• **Collected material**:
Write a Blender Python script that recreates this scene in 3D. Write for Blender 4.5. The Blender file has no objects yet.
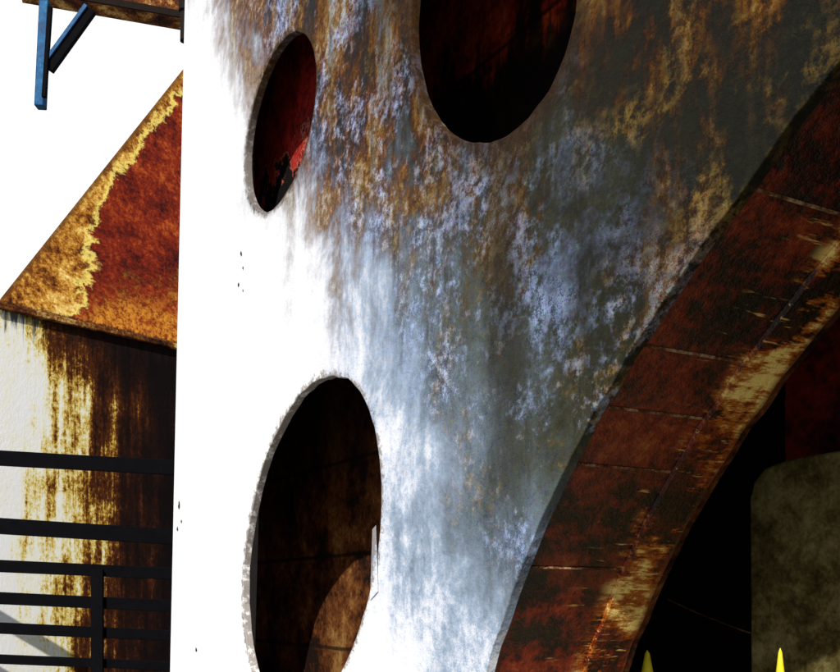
import bpy, math, random
from mathutils import Matrix, Vector, noise as mn
random.seed(4)
S = bpy.context.scene
S.view_settings.view_transform = 'Standard'; S.view_settings.look = 'None'; S.view_settings.exposure = 0
EYE = 1.6

# ------------------------------------------------------------------ node helpers
class Mat:
    def __init__(s, name, rough=0.85, spec=0.3):
        s.m = bpy.data.materials.new(name); s.m.use_nodes = True
        s.t = s.m.node_tree; s.N = s.t.nodes; s.L = s.t.links
        s.b = s.N['Principled BSDF']; s.b.inputs['Roughness'].default_value = rough
        s.b.inputs['Specular IOR Level'].default_value = spec
        s.tc = s.N.new('ShaderNodeTexCoord').outputs['Object']
        sp = s.N.new('ShaderNodeSeparateXYZ'); s.L.new(s.tc, sp.inputs[0])
        s.x, s.y, s.z = sp.outputs
    def put(s, sock, v):
        if isinstance(v, bpy.types.NodeSocket): s.L.new(v, sock)
        elif isinstance(v, (tuple, list)):
            sock.default_value = (*v, 1) if len(v) == 3 and len(sock.default_value) == 4 else v
        else: sock.default_value = v
    def ma(s, op, a, b=0.0, clamp=False):
        n = s.N.new('ShaderNodeMath'); n.operation = op; n.use_clamp = clamp
        s.put(n.inputs[0], a); s.put(n.inputs[1], b); return n.outputs[0]
    def add(s, a, b): return s.ma('ADD', a, b)
    def sub(s, a, b): return s.ma('SUBTRACT', a, b)
    def mul(s, a, b): return s.ma('MULTIPLY', a, b)
    def sm(s, v, lo, hi, a=0.0, b=1.0):
        n = s.N.new('ShaderNodeMapRange'); n.interpolation_type = 'SMOOTHSTEP'
        s.put(n.inputs[0], v); s.put(n.inputs[1], lo); s.put(n.inputs[2], hi); s.put(n.inputs[3], a); s.put(n.inputs[4], b)
        return n.outputs[0]
    def noise(s, scale, det=4, ro=.6, sx=(1, 1, 1), off=(0, 0, 0), dist=0, col=False):
        mp = s.N.new('ShaderNodeMapping'); s.L.new(s.tc, mp.inputs[0])
        mp.inputs['Scale'].default_value = sx; mp.inputs['Location'].default_value = off
        n = s.N.new('ShaderNodeTexNoise'); s.L.new(mp.outputs[0], n.inputs['Vector'])
        n.inputs['Scale'].default_value = scale; n.inputs['Detail'].default_value = det
        n.inputs['Roughness'].default_value = ro; n.inputs['Distortion'].default_value = dist
        return n.outputs['Color' if col else 'Fac']
    def ramp(s, f, stops):
        n = s.N.new('ShaderNodeValToRGB'); s.put(n.inputs[0], f); e = n.color_ramp.elements
        while len(e) < len(stops): e.new(0.5)
        for i, (p, c) in enumerate(stops):
            e[i].position = p; e[i].color = (*c, 1)
        return n.outputs[0]
    def mix(s, f, a, b, mode='MIX'):
        n = s.N.new('ShaderNodeMix'); n.data_type = 'RGBA'; n.blend_type = mode
        s.put(n.inputs[0], f); s.put(n.inputs[6], a); s.put(n.inputs[7], b); return n.outputs[2]
    def hsv(s, c, sat, val=1.0, fac=1.0):
        n = s.N.new('ShaderNodeHueSaturation'); n.inputs['Saturation'].default_value = sat; n.inputs['Value'].default_value = val
        s.put(n.inputs['Fac'], fac); s.put(n.inputs['Color'], c); return n.outputs[0]
    def out(s, col, bump=None, strength=.4, dist=.02):
        s.put(s.b.inputs['Base Color'], col)
        if bump is not None:
            n = s.N.new('ShaderNodeBump'); n.inputs['Strength'].default_value = strength
            n.inputs['Distance'].default_value = dist; s.put(n.inputs['Height'], bump)
            s.L.new(n.outputs[0], s.b.inputs['Normal'])
        return s.m

def frame(origin, xdir):
    x = Vector((xdir[0], xdir[1], 0)).normalized(); z = Vector((0, 0, 1)); y = z.cross(x)
    return Matrix(((x.x, y.x, 0, origin[0]), (x.y, y.y, 0, origin[1]), (0, 0, 1, origin[2]), (0, 0, 0, 1)))

def empty(name, M=Matrix()):
    e = bpy.data.objects.new(name, None); S.collection.objects.link(e); e.matrix_world = M; return e
def mesh_obj(name, verts, faces, mat, parent=None, smooth=False, M=None):
    me = bpy.data.meshes.new(name); me.from_pydata([tuple(v) for v in verts], [], faces); me.update()
    o = bpy.data.objects.new(name, me); S.collection.objects.link(o)
    if mat: me.materials.append(mat)
    if parent: o.parent = parent
    if M is not None: o.matrix_world = M
    if smooth:
        for p in me.polygons: p.use_smooth = True
    return o
def box(name, lo, hi, mat, parent=None, bev=0.0, M=None):
    x0, y0, z0 = lo; x1, y1, z1 = hi
    v = [(x0,y0,z0),(x1,y0,z0),(x1,y1,z0),(x0,y1,z0),(x0,y0,z1),(x1,y0,z1),(x1,y1,z1),(x0,y1,z1)]
    f = [(0,3,2,1),(4,5,6,7),(0,1,5,4),(1,2,6,5),(2,3,7,6),(3,0,4,7)]
    o = mesh_obj(name, v, f, mat, parent, M=M)
    if bev:
        b = o.modifiers.new('b', 'BEVEL'); b.width = bev; b.segments = 2
    return o
def bar(name, p, q, w, h, mat, parent=None):
    p = Vector(p); q = Vector(q); d = (q - p).normalized()
    up = Vector((0, 0, 1)) if abs(d.z) < .95 else Vector((0, 1, 0))
    a = d.cross(up).normalized() * w / 2; b = a.cross(d).normalized() * h / 2
    v = [p-a-b, p+a-b, p+a+b, p-a+b, q-a-b, q+a-b, q+a+b, q-a+b]
    o = mesh_obj(name, v, [(0,1,2,3),(4,7,6,5),(0,4,5,1),(1,5,6,2),(2,6,7,3),(3,7,4,0)], mat, parent)
    m = o.modifiers.new('b', 'BEVEL'); m.width = min(w, h) * .12; m.segments = 2
    return o
def tube(name, pts, r, mat, parent=None):
    c = bpy.data.curves.new(name, 'CURVE'); c.dimensions = '3D'; c.bevel_depth = r; c.bevel_resolution = 4; c.use_fill_caps = True
    sp = c.splines.new('POLY'); sp.points.add(len(pts) - 1)
    for i, p in enumerate(pts): sp.points[i].co = (*p, 1)
    c.materials.append(mat); o = bpy.data.objects.new(name, c); S.collection.objects.link(o)
    if parent: o.parent = parent
    return o

# ------------------------------------------------------------------ main wall frame
T = (0.5, -0.866)
WM = frame((-2.18, 9.0, EYE), T)      # local x = u along wall, y = depth into wall, z above eye level

HOLES = [(2.39, 3.29, .416, .023, .298), (2.81, .315, 1.243, .307, 1.168), (4.96, 2.80, .49, -.1575, .473)]
def ell(h, n=96, grow=0.0, seed=0):
    cu, cz, a, b, c = h
    l11 = math.sqrt(a); l21 = b / l11; l22 = math.sqrt(c - l21 * l21)
    P = []
    for i in range(n):
        t = 2 * math.pi * i / n
        k = 1 + grow + .016 * mn.noise(Vector((math.cos(t) * 2.2, math.sin(t) * 2.2, seed))) + .011 * mn.noise(Vector((math.cos(t) * 9, math.sin(t) * 9, seed)))
        x = math.cos(t) * k; y = math.sin(t) * k
        P.append((cu + l11 * x, cz + l21 * x + l22 * y))
    return P
ARCH = [(4.60, -1.62), (4.68, -1.2), (4.80, -.8), (4.97, -.338), (5.15, -.03), (5.325, .241), (5.538, .513), (5.70, .69), (5.854, .845),
        (6.078, 1.04), (6.33, 1.235), (6.596, 1.43), (6.90, 1.63), (7.3, 1.83), (7.75, 1.98), (8.25, 2.04)]
def catmull(P, n=8):
    R = []
    for i in range(len(P) - 1):
        p0 = P[max(i-1, 0)]; p1 = P[i]; p2 = P[i+1]; p3 = P[min(i+2, len(P)-1)]
        for k in range(n):
            t = k / n
            R.append(tuple(.5 * (2*p1[j] + (p2[j]-p0[j])*t + (2*p0[j]-5*p1[j]+4*p2[j]-p3[j])*t*t + (3*p1[j]-p0[j]-3*p2[j]+p3[j])*t**3) for j in (0, 1)))
    R.append(P[-1]); return R
arch_l = catmull(ARCH)
arch = arch_l + [(16.5 - u, z) for u, z in reversed(arch_l[:-1])]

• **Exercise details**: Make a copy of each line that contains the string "objects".

• **Response to the exercise**:
Write a Blender Python script that recreates this scene in 3D. Write for Blender 4.5. The Blender file has no objects yet.
    e = bpy.data.objects.new(name, None); S.collection.objects.link(e); e.matrix_world = M; return e
    o = bpy.data.objects.new(name, me); S.collection.objects.link(o)
    c.materials.append(mat); o = bpy.data.objects.new(name, c); S.collection.objects.link(o)